JANINA ZANIEWSKA

On 18 July 1946, the District Commission for the Investigation of German Crimes in Poland, in the person of vice-prosecutor A. Lehman, interviewed the person named below as an unsworn witness. The witness, having been advised of the criminal liability for making false declarations, testified as follows:


Name and surname Janina Zaniewska née Motylińska
Age 58 years old
Names of parents Stanisław and Zofia née Dębska
Place of residence Poznań, Loretańska Street 6, flat 8
Occupation civil servant
Education four pedagogical courses

When the uprising broke out I was living in Warsaw with my family, consisting of my husband, son, and daughter-in-law, and a maid, at Marszałkowska Street 33, flat 8. On 1 August 1944, insurgents built barricades at the corner of Marszałkowska Street and Zbawiciela Square, near Mokotowska Street, so that – because of fighting taking place in front of our house – it was impossible to get through either to the insurgent side or to a safer area of the city. We stayed in a shelter in the basement of our house until 5 August. We were completely cut off from any news and weren’t able to watch any of the military action.

On 5 August, a German in uniform stormed into the basement, fired a shot at the ceiling and ordered everyone to go out onto the street immediately. There, the men and women were stood separately. Whole columns of men and women, dragged from nearby streets occupied by the Germans, stood there in this fashion. While the men were still standing, the women’s group was sent to the Gestapo headquarters on aleja Szucha. We were convoyed by the “Ukrainians” who treated us quite brutally, taking our suitcases, valuables, and jewelry. On aleja Szucha, we were placed in the inner courtyard. That same day, in the afternoon, a few hundred younger women were chosen from among those in the courtyard and ordered to form rows in front of tanks. Two or three tanks and an ambulance drove behind them. Some of the girls had to go on the tanks, on the outside. The whole procession walked along Aleje Ujazdowskie in the direction of Piusa XI Street, where there was [an insurgent] barricade. Earlier, one of the Germans had told the women selected, in Polish, that with their help the Germans would attempt to communicate with the insurgents and talk some reason into them. As I learned later from the girls, after reaching the barricade, in the midst of fighting, the insurgents called to the women to crawl over to the barricade. Some of them managed to do so, but the majority, after a failed attack by the Germans, returned. Some were wounded, mostly in the legs. After a horrible night in the courtyard, with the continual sounds of crazy fighting and smoke rising from the burning houses all around, in the morning we were expelled out on the street and managed to get to the insurgents.

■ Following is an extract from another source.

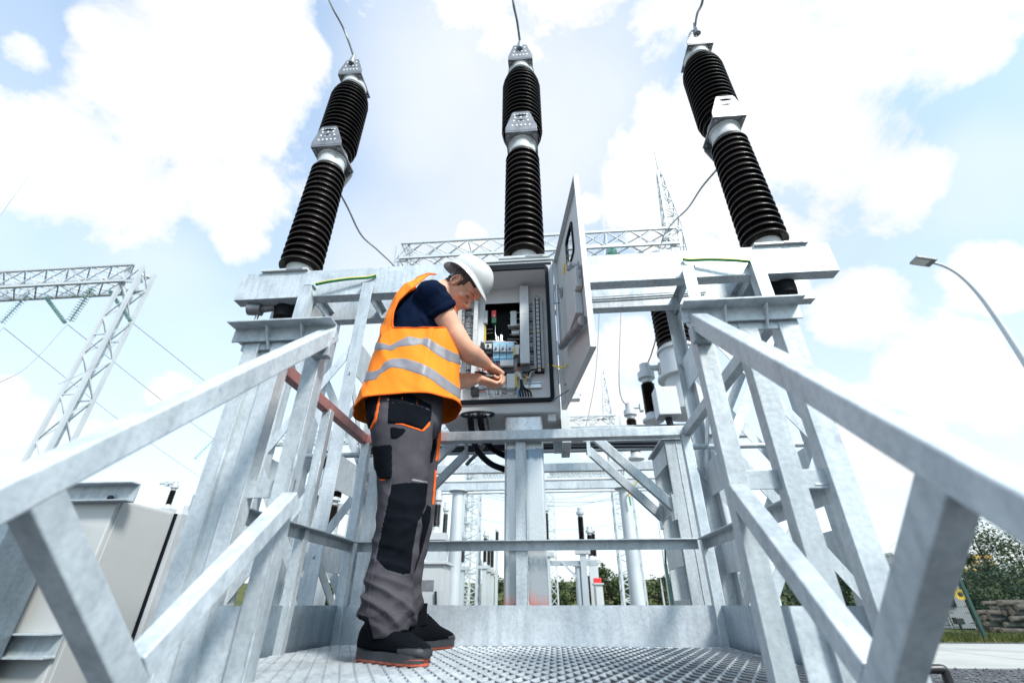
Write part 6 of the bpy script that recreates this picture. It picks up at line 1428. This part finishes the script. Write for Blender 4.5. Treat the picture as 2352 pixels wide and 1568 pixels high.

I don’t have any certain knowledge about the fate of the men expelled from the basements. I only know from what people said that the men were divided into parties and executed on the same day in different places. My husband and son were probably executed in the basement. Their corpses were found together with 300 other bodies in a mass grave on Niepodległości Street.

These were my husband, Kazimierz Zaniewski, and my son Tadeusz Zaniewski.